I Can't Stop

I Can't Stop

by Tim SendraThomas Wolfe may have said you can't go home again, but he was wrong. People go home again all the time. Usually when they do they find that it just isn't the same. When musicians attempt to go back home, it usually turns out to be a pale imitation at best and a disaster at worst. On his 2003 album, I Can't Stop, Al Green attempts to go back home. The album was recorded at the Hi studios with old cohort Willie Mitchell behind the boards and helping write the songs, with members of the Hi session crew providing the music (right down to the same female backup singers). I Can't Stop is certainly no disaster; it is a well-made, funky, fun record that proves two things -- the Hi sound lives and Al Green still has it ("it" being all the things that made him so great in the '70s, things like charisma, style, and that amazing voice). He whoops and hollers his way through I Can't Stop like a man committed, fully alive, and excited by the chance to get old-school funky. That joy translates to the listener; it is hard to stop smiling and bopping along as the album plays. When Green lets loose with his trademark falsetto burst, it's like the last 30 years never happened. As for the sound of the record, it is awesome to hear the Hi sound as played by the real-deal guys who built it in the first place. Expecting the record to sound exactly like a Hi record from the early '70s is unrealistic and the recording process reflects the technology of the age with a clean, well-separated sound. The drums are far too loud and processed, with the cymbals too high in the mix.
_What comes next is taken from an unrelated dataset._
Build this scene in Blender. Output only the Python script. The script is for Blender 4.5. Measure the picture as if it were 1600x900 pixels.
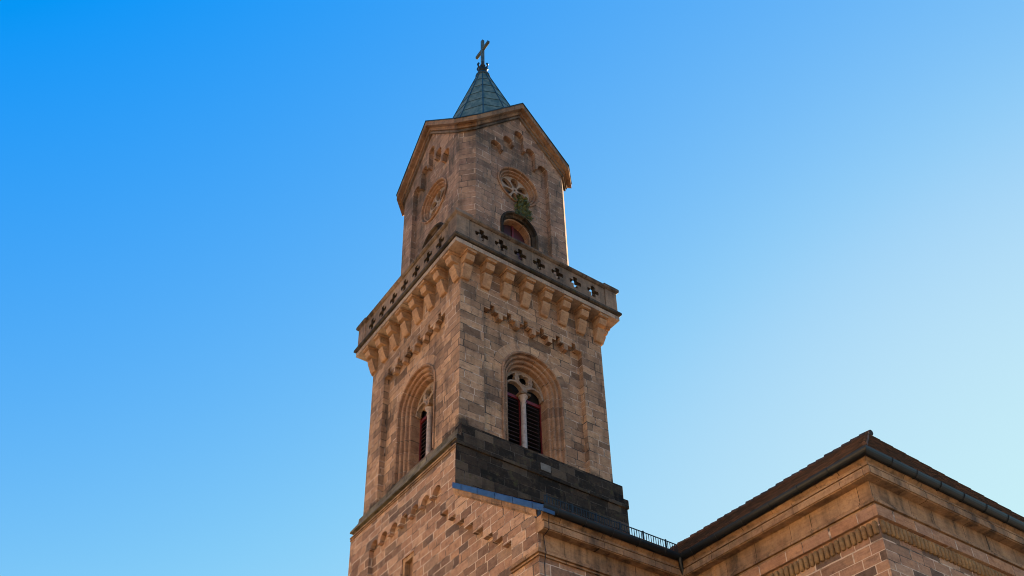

Still, the combination of Green's voice and the replica Hi sound will raise goosebumps, but not throughout the whole record as some of the songs are kind of weak ("Play to Win" is a standard modern blues shuffle and "My Problem Is You" is a pretty corny Vegas-styled big-band ballad). When the songs are strong, like the thrilling album opener "I Can't Stop," the funky "You," the hard-rocking "I've Been Thinkin' Bout You," the almost perfect "Million to One," and the weepy ballad "Not Tonight" (which comes complete with classic Hi organ swoops), this record is as good as could be hoped for. Green has brought it all back home with style, class, and -- most of all -- total commitment. For that Willie Mitchell deserves a world of credit. He and Green make a perfect team; listeners can only hope they stay together.